Industri Keuangan Non Bank disebut menjadi institusi yang paling berisiko gagal bayar karena memiliki regulasi yang tidak seketat perbankan di Indonesia. Meskipun sudah ada penguatan regulasi dan pengawasan dalam beberapa tahun terakhir.
Potensi default itu kerap dikaitkan dengan produk deposito berjangka tinggi yang dipasarkan oleh asuransi, koperasi, dan manajer investasi kepada masyarakat umum. Deposito biasanya menghasilkan pengembalian yang signifikan di atas suku bunga pasar, dan sering dijual kepada pelanggan ritel melalui saluran bancassurance atau agen pihak ketiga.
Seperti diketahui, sejak 2018, kasus gagal bayar industri finansial di Indonesia telah mengakibatkan kerugian hingga US$ 3,5 miliar atau sekitar Rp 50,4 triliun (kurs Rp 14.413 per dolar AS). Kasus yang paling mencuat adalah korupsi di BUMN PT Asuransi Jiwasraya (Persero), yang menyebabkan gagal bayar US$ 1,2 miliar pada Oktober 2018.
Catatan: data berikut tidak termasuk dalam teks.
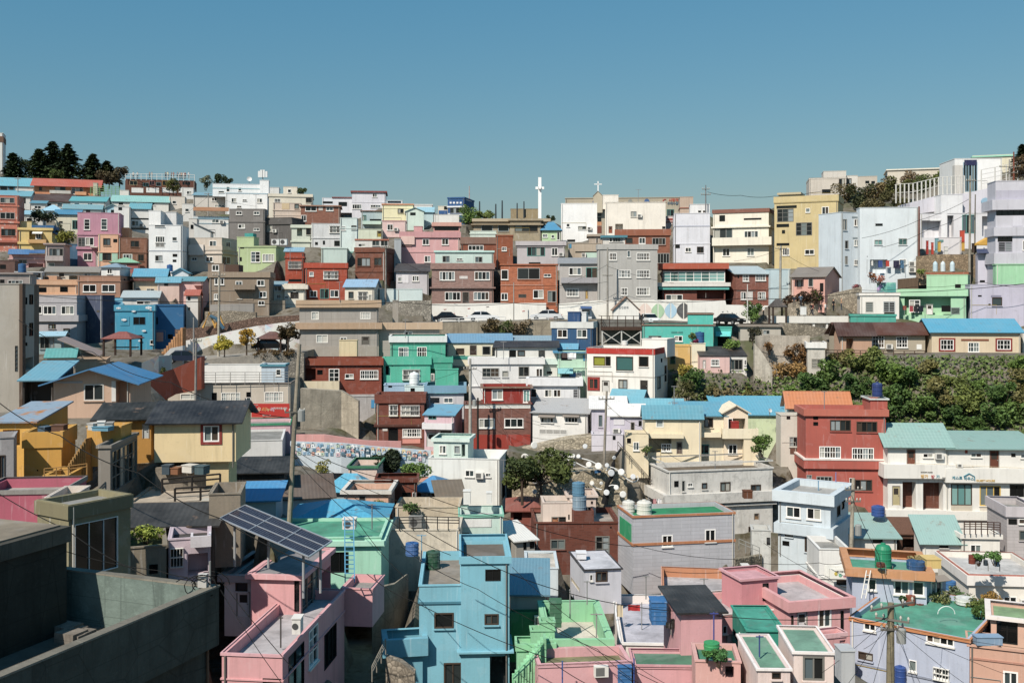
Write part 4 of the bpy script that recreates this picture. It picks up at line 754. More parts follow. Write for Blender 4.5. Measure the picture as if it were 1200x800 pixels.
h('low white shed with sea green sheet roof and blue tank behind','#dfdad2',10,305,712,920,'136 720 206 756 K; 10 830 40 860 B1',Y=92,D=5,yaw=-3,roof='sh',yr=556,rc='#8aaca6',rk='corr',oh=.4)
h('low white shed with sea green sheet roof beside the timber deck','#dfdad2',488,760,742,960,'604 745 668 790 B2; 660 855 700 890 W2; 560 840 605 865 B2',Y=91.5,D=5,yaw=-3,roof='sh',yr=586,rc='#8aaca6',rk='corr',oh=.4)
h('white flat house with one window under the timber deck','#e8e2d8',762,1030,700,960,'820 764 900 840 W2',Y=91,D=5,yaw=-4,b='692 30 .2')
h('brown timber stair shelter between two sea green roofs','#4f3528',320,480,690,900,'345 725 470 800 O',Y=94,D=4,yaw=-3,roof='sh',yr=580,rc='#6a4a3a',rk='wood',oh=.2)
crop(800,510)
st=h('long old white two storey building with black stained parapet roof','#d4d0c9',-105,632,250,720,'-6 318 16 392 S1; 36 334 70 360 W2; 134 334 172 376 B1; 264 328 336 392 B2; 478 346 550 412 B2; 500 546 538 590 D#8a6a48; 462 640 510 700 B1; -60 320 -30 360 K; 420 500 424 505 K',Y=97,D=8,yaw=12,xr=None,k='q',rc='#6e6152',b='200 8 .05; 250 10 .1; 415 70 .5; 500 12 .3',sw='775 278 792 320 K; 690 355 710 380 K')
pbh=h('pale ice blue cube house with deep parapet and white window frames','#c4cfd6',672,1040,380,800,'728 494 830 584 W2; 872 504 974 598 W2; 720 675 776 716 B1; 702 738 750 776 K; 858 715 970 830 B2',Y=86.5,D=6,yaw=6,xr=1165,b='380 75 .4 #ccd6dc; 610 70 .3 #c4cfd6',ph=.55,rc='#b0aca6',sw='1085 502 1108 556 B2; 1120 420 1140 465 K; 1118 480 1136 510 K')
h('small white annex shed with black container at the ice blue house','#c9c9c4',485,620,660,800,'590 716 680 770 Q#1c1d1e',Y=86,D=2,k='q')
gg=h('grey block walled house with emerald roof terrace and terracotta edging','#b4b4ba',-350,365,565,900,'156 660 232 746 W2; -146 700 -70 780 W2',Y=82,D=10,yaw=10,k='s',rc='#1f8a5a',ph=.35,b='565 14 .08 #b8764a; 760 16 .08 #b8764a',lw='-440 565 -360 760 Q#17945f')

crop(400,290)
h('cream cottage with long sky blue metal roof left of the navy house','#e9dfc2',745,1200,668,830,'806 708 864 752 B1; 902 686 952 756 D#40302a; 990 692 1050 756 S1; 1060 700 1150 780 K; 740 762 1030 785 Q#3fa08f',Y=131,D=6,roof='gx',yr=606,rc='#5f93c0',yaw=3,oh=.2)
h('pale blue sheet roof strip house right of the cream cottage','#c9cdd0',1200,1490,660,760,'',Y=132,D=5,roof='sh',yr=622,rc='#7fa4c4',yaw=0,oh=.2)
crop(600,290)
nh=h('navy blue house with white roof slab and two white windows','#1f5688',278,566,524,830,'318 574 390 634 W2; 456 574 528 634 W2; 320 672 470 735 H#3f94c4',Y=130,D=5,yaw=-2,xr=592,b='522 44 .12 #d9d9d4')
h('',  '#1f4f86',392,480,452,530,par=nh,Y=132,D=2.5); h('','#d9dcdc',486,522,452,530,par=nh,Y=132,D=2.5)
# ---- foreground
crop(400,510)
ww=h('white plain house with aqua rooftop hut and small lilac windows','#e6e6e0',612,1110,155,560,'870 242 934 292 W2; 1014 264 1050 292 W2',Y=99,D=6,yaw=6,xr=1165,ph=.9,rc='#c9d8cc',sw='1130 330 1150 420 K')
h('',  '#cfe0d6',648,890,40,200,'688 68 738 130 W2; 794 72 832 126 S1; 845 62 870 150 O',par=ww,Y=100.5,D=3.5,b='18 24 .2 #d6e6dc',rc='#2f9f80',ph=.15)
h('terracotta sloped house with green flat roof and dark glazed corner','#dcbfae',50,250,232,460,'245 240 360 330 P4',Y=93,D=5,yaw=0,b='214 16 .15 #3f7a58')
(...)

Hal itu karena praktik manipulasi dan suap yang melibatkan investor senior. Kasus ini pun masih berlanjut proses hukumnya di Kejaksaan Agung. Kasus Jiwasraya juga terjadi tak lama setelah PT Sunprima Nusantara Pembiayaan, melaporkan piutang fiktif, sehingga menyebabkan gagal bayar utang sebesar US$ 300 juta.
Selain itu, ada juga kasus besar lain, seperti kegagalan Koperasi Simpan Pinjam Indosurya Cipta (Koperasi Indosurya) untuk membayar kembali simpanan sebesar US$1 miliar. "Kasus besar itu mencuat pada akhir 2019 hingga kuartal I/2020," kata Fitch.
Adapun industri perbankan disebut relatif lebih aman karena belum mengalami gagal bayar akibat problem tata kelola perusahaan. Namun struktur tata kelola perbankan khususnya BUMN, mencerminkan risiko pemerintah yang menggunakan haknya sebagai pemegang saham pengendali untuk mengatur jajaran dewan perusahaan, misalnya untuk mendukung inisitif kebijakan negara.